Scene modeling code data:
================================

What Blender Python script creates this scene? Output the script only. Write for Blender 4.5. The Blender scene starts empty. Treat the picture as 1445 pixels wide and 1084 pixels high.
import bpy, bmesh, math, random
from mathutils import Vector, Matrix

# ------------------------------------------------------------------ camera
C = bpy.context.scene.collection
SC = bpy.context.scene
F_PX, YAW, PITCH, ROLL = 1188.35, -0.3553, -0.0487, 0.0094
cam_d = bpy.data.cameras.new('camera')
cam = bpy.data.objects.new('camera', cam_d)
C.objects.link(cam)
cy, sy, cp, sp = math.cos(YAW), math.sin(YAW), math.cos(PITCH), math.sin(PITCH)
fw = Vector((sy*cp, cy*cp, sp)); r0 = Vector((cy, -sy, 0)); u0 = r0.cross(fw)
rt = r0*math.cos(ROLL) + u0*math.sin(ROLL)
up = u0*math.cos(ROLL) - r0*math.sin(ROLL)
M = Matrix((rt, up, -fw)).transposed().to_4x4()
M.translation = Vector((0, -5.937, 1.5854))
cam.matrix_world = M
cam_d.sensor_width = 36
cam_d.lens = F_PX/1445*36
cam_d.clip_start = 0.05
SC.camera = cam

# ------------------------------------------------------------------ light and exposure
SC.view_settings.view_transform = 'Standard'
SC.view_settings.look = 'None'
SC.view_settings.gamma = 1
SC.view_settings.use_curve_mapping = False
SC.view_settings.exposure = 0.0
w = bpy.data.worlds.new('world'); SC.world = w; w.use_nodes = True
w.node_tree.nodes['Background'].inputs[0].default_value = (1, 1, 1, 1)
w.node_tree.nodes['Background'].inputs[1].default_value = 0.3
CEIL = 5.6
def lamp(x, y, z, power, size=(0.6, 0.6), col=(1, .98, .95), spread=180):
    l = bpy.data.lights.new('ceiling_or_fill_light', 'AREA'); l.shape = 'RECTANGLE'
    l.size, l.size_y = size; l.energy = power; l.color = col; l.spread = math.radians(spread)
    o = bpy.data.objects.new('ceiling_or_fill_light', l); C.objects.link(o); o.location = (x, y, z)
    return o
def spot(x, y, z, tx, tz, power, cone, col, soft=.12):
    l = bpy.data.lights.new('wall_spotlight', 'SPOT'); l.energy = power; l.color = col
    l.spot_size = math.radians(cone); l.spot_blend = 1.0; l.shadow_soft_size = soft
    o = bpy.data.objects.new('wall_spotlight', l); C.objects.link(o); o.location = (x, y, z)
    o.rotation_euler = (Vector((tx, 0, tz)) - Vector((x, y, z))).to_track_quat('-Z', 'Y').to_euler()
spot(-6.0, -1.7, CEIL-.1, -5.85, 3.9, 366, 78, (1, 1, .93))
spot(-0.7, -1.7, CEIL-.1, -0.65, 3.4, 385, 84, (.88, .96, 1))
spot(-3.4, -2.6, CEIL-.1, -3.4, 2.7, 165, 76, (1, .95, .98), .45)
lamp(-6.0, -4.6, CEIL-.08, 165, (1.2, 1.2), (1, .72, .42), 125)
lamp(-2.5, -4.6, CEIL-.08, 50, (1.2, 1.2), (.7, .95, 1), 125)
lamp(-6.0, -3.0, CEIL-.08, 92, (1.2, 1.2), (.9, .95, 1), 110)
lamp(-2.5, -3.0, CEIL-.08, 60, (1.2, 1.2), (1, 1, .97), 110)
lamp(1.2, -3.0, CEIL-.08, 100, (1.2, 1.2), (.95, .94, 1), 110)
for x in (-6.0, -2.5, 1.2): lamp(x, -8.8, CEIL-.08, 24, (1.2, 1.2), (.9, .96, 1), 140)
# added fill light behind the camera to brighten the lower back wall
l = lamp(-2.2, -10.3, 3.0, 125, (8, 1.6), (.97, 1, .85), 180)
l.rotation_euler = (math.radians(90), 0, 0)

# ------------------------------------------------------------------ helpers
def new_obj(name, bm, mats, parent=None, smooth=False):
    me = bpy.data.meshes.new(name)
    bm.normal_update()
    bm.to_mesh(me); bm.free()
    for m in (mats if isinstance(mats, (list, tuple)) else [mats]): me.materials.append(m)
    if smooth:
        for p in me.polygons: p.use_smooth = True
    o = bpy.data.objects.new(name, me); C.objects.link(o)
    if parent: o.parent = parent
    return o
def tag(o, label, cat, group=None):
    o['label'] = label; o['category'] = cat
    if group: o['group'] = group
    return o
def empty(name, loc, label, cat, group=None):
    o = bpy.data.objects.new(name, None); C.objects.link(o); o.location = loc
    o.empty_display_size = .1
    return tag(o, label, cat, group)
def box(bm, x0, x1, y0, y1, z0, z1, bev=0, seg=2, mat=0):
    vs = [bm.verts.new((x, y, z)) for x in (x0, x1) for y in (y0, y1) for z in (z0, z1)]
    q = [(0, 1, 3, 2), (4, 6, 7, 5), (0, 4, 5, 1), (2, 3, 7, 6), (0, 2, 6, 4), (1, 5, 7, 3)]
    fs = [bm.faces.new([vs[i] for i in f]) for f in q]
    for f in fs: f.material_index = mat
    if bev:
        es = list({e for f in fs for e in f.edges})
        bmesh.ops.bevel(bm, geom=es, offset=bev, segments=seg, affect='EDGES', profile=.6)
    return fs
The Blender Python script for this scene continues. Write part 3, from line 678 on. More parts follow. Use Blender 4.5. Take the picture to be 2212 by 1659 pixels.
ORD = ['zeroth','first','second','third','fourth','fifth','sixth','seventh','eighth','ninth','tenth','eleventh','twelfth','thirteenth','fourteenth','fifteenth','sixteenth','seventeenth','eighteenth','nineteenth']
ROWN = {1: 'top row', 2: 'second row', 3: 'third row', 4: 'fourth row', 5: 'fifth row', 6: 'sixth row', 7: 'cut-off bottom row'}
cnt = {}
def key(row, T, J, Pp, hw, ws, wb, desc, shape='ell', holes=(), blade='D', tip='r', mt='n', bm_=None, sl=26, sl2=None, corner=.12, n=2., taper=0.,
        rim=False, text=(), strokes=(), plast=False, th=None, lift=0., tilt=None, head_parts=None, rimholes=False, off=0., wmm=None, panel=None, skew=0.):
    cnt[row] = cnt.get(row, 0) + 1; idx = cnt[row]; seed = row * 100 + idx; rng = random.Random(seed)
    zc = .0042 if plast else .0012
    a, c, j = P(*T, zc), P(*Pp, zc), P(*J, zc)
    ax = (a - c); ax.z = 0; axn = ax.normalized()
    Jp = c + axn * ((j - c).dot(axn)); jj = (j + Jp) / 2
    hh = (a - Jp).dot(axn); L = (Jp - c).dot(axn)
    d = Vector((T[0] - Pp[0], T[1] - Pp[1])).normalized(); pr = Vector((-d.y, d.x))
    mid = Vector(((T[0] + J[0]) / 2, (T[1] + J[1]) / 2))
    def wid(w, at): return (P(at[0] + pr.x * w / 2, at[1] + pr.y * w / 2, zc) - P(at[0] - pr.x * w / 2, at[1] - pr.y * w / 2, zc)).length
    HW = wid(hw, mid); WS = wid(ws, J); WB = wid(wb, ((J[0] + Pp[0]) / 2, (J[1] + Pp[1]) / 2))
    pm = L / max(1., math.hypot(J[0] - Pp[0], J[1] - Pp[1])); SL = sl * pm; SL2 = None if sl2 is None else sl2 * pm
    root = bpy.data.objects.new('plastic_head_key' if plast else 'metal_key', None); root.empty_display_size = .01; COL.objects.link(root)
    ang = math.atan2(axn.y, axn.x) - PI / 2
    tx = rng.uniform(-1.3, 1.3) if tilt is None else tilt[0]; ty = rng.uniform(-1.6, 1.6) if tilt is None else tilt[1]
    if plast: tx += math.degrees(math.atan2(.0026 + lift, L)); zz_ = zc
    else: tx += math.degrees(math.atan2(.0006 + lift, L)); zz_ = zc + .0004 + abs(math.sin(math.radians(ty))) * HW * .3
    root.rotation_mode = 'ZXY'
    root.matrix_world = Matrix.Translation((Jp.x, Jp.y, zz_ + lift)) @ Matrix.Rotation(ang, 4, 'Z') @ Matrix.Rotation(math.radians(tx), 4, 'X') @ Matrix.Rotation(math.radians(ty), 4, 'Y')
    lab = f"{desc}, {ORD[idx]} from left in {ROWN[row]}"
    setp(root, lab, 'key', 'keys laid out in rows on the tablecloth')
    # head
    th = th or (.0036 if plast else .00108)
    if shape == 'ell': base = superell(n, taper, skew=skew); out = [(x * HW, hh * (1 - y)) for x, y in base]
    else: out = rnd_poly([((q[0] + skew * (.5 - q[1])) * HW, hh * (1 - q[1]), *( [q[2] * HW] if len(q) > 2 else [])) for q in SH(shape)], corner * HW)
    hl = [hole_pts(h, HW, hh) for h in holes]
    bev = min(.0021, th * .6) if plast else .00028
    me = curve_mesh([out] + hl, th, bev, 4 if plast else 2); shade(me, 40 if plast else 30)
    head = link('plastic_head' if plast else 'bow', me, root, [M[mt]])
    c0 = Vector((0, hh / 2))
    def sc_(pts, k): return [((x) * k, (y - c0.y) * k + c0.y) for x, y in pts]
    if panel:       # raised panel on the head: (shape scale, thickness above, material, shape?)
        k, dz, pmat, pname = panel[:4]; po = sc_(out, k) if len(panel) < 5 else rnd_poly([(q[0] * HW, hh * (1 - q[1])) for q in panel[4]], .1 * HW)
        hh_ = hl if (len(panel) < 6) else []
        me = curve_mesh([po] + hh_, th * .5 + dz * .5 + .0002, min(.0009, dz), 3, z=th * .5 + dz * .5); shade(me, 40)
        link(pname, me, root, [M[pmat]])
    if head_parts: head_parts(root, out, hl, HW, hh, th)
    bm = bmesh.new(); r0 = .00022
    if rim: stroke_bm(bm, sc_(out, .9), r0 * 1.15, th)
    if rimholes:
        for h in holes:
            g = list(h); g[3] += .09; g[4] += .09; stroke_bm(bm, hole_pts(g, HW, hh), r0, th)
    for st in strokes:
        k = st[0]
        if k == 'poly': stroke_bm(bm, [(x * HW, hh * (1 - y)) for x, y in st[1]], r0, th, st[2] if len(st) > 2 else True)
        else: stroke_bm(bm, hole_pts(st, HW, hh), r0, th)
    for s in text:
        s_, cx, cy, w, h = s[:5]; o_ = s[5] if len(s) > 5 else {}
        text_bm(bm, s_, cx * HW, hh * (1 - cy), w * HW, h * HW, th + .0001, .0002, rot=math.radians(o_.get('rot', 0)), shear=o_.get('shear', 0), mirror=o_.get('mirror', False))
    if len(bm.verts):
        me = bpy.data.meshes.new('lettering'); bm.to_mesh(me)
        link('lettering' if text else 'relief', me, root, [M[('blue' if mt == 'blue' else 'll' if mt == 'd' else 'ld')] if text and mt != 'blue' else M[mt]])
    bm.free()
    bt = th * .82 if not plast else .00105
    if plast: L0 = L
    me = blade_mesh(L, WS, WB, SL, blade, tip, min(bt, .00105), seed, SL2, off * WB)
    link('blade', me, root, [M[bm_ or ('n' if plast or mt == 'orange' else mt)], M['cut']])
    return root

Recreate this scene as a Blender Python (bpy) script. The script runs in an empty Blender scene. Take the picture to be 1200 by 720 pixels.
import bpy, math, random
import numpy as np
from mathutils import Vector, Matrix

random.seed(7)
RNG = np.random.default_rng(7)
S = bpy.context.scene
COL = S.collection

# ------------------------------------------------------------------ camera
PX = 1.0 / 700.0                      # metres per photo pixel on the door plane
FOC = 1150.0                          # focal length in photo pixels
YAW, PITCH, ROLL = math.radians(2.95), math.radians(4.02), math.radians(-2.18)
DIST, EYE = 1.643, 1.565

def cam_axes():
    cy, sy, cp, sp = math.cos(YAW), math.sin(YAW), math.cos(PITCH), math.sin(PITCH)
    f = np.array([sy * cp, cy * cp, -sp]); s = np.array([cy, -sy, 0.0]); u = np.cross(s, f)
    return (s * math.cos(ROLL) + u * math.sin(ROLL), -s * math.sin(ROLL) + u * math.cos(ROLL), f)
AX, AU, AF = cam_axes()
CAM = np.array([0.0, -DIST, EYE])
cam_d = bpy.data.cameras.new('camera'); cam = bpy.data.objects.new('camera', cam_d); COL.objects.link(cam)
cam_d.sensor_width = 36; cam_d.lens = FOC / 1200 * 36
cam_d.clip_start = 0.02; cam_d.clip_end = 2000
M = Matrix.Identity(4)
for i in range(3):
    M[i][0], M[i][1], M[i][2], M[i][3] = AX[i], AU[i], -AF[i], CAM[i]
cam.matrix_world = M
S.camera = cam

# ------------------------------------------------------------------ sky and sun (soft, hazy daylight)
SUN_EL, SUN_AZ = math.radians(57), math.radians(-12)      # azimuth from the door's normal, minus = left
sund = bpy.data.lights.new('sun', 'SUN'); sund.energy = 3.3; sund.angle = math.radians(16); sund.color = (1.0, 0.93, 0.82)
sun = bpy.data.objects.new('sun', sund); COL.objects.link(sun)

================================

• [TASK TO COMPLETE]:
For each line of the entries that includes "Python", show that line.

• [RESULT FOR THIS EXERCISE]:
What Blender Python script creates this scene? Output the script only. Write for Blender 4.5. The Blender scene starts empty. Treat the picture as 1445 pixels wide and 1084 pixels high.
The Blender Python script for this scene continues. Write part 3, from line 678 on. More parts follow. Use Blender 4.5. Take the picture to be 2212 by 1659 pixels.
Recreate this scene as a Blender Python (bpy) script. The script runs in an empty Blender scene. Take the picture to be 1200 by 720 pixels.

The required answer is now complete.